E’ un cinema, quello raccontato da Rita Picchi, che si nutre di un Sud inteso come luogo delle radici e dell’anima, luogo capace ancora di turbare la visione, proponendosi come sguardo altro sul reale. E’ un cinema intriso degli studi antropologici di Ernesto De Martino, animati da rigore scientifico e passione civile. E da quello stesso desiderio di anticonformismo che spinse alcuni giovani documentaristi negli anni cinquanta e sessanta, a tentare il racconto del Sud dei grandi cambiamenti economici e sociali del cosiddetto boom economico, con lo stesso piglio polemico e con la medesima grande passione civile. Gli esempi citati sono tanti, da Stendalì di Cecilia Mangini, ricostruzione documentaria di una lamentazione funebre, ai film di ispirazione antropologica di Luigi Di Gianni.

L’esigenza quindi, se il cinema italiano vuole salvarsi, è quella di allontanarsi da schemi convenzionali e prestabiliti, riscoprendo le radici culturali e antropologici che non senza sorprese, accomunano anche registi lontani fra loro negli anni. Rita Picchi lo fa per esempio sottolineando il legame, tematico e di luoghi, che c’è fra il Gianfranco Mingozzi del documentario “La Taranta” e Edoardo Winspeare autore di “Pizzicata” e “Sangue vivo”.

Alla fine l’autrice non scioglie il dubbio, vedremo se lo schermo saprà ritrovare quella forza e quel coraggio, se gli autori del nostro cinema sapranno produrre film ineducati, mal pensanti, politicamente scorretti ma assolutamente necessari. Quello che è certo però che il Sud saprà essere ancora una grande occasione per chi avrà occhi curiosi e coraggiosi.

venerdì 4 settembre 2009

L'era glaciale 3 - L'alba dei dinosauri (USA 2009)

Un film di Carlos Saldanha. Con Ray Romano, John Leguizamo, Denis Leary, Simon Pegg, Queen Latifah, Lee Ryan, Massimo Giuliani.

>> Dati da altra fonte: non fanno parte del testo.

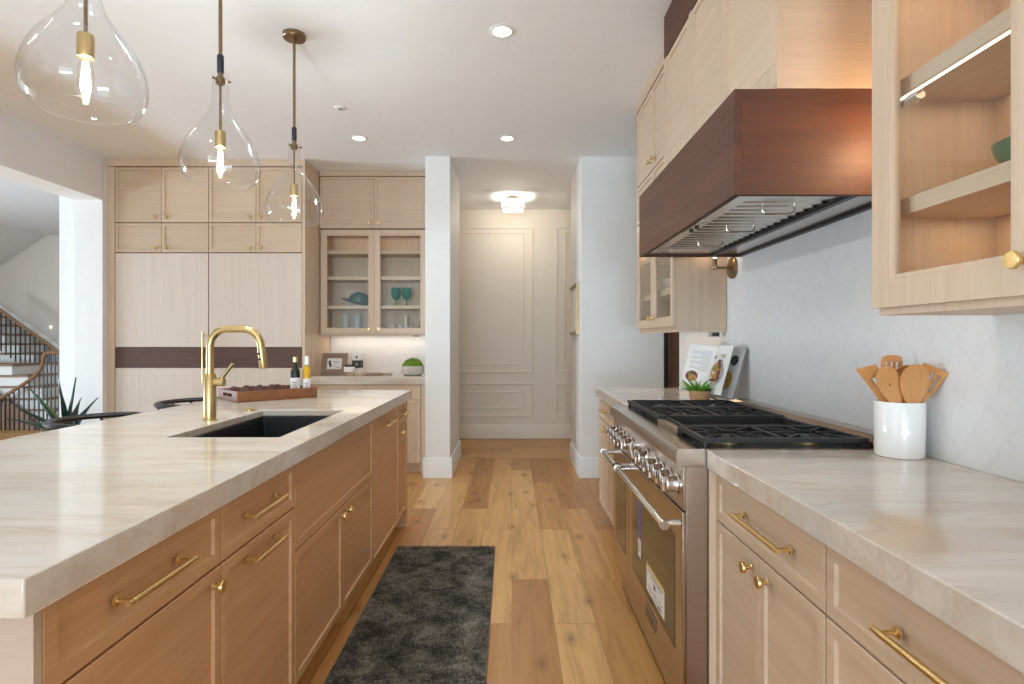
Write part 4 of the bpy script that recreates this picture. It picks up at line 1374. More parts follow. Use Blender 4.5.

«Una volta mi sono innamorato,
era una banana, decisi di sposarla»


C’era grande attesa (anche per gli incassi) per il terzo episodio dell’Era Glaciale. E le attese di pubblico e critica nel complesso non vengono deluse.
La formula scelta non brilla particolarmente per originalità, evidentemente la formula che funziona così bene non si cambia: la struttura narrativa, come nella migliore tradizione dei film d’animazione degli ultimi tempi, si regge sulla ricerca di un personaggio da parte dei suoi compagni. In questo caso il protagonista è Sid, il bradipo pasticcione, rapito da un gigantesco, e apparentemente molto feroce, tirannosauro. Mannie e Ellie stanno per avere il loro cucciolo e questo sembra sconvolgere gli equilibri del branco, specie per Diego, la tigre con i denti a sciabola, che ormai inizia a sentirsi troppo vecchio e mollaccione e Sid, che, nel tentativo di crearsi una sua famiglia rubando alcune uova, mette in moto il meccanismo narrativo del film. Riusciranno perciò i mammut Mannie e Ellie, Diego, insieme agli inseparabili opossum Crash e Eddie, a ritrovare sano e salvo il loro amico? Naturalmente! E soprattutto, come ogni edificante finale che si rispetti, l’avventura rafforzerà il loro spirito di gruppo, la loro amicizia e la voglia di aiutarsi nei momenti di difficoltà. Nonostante le differenze fra i componenti del branco, i rispettivi desideri e paure, a prevalere è quindi la voglia di collaborare all’interno della propria famiglia. L’era glaciale 3 si inserisce a pieno in un rassicurante schema narrativo, peccando in un certo senso di ripetitività e di eccessivi riferimenti e citazioni ad altri film di animazione. La ricerca di Sid in un mondo sconosciuto e minaccioso fa pensare per esempio alle avventure del padre di Nemo, solo per citarne uno. Insomma, la sensazione “minestra riscaldata” è pericolosamente dietro l’angolo.
Non mancano naturalmente le trovate spassose, i siparietti dello scoiattolo Scrat, sempre all’inseguimento della ghianda e questa volta anche dell’amore, arrivano puntuali a risollevare il ritmo nei momenti in cui la trama rallenta. Così come in generale non mancano i momenti più squisitamente di azione, con inseguimenti, capitomboli, sorpresi, affidati in gran parte alla “regia” del personaggio di Buck, un furetto avventuriero che rappresenta la vera novità della saga. Rimasto per troppo tempo nel pericoloso mondo sotterraneo dei dinosauri, Buck, come una sorta di novello Capitano Achab, ha dedicato la sua esistenza ad inseguire la sua Moby Dick, un gigantesco e cattivissimo dinosauro bianco. Il suo contributo sarà determinante nel salvataggio di Sid, e anche nel regalare agli spettatori momenti di pura azione. Troppo innamorato del pericolo, alla fine Buck sceglierà di continuare a vivere nel suo mondo, continuando a dare la caccia ai suoi incubi.

Deludente la versione in 3D. Tranne che in alcuni momenti, non aggiunge molto alla visione e sembra fatta esclusivamente per attirare pubblico e giustificare il sovrapprezzo che gli esercenti fanno pagare per gli occhiali.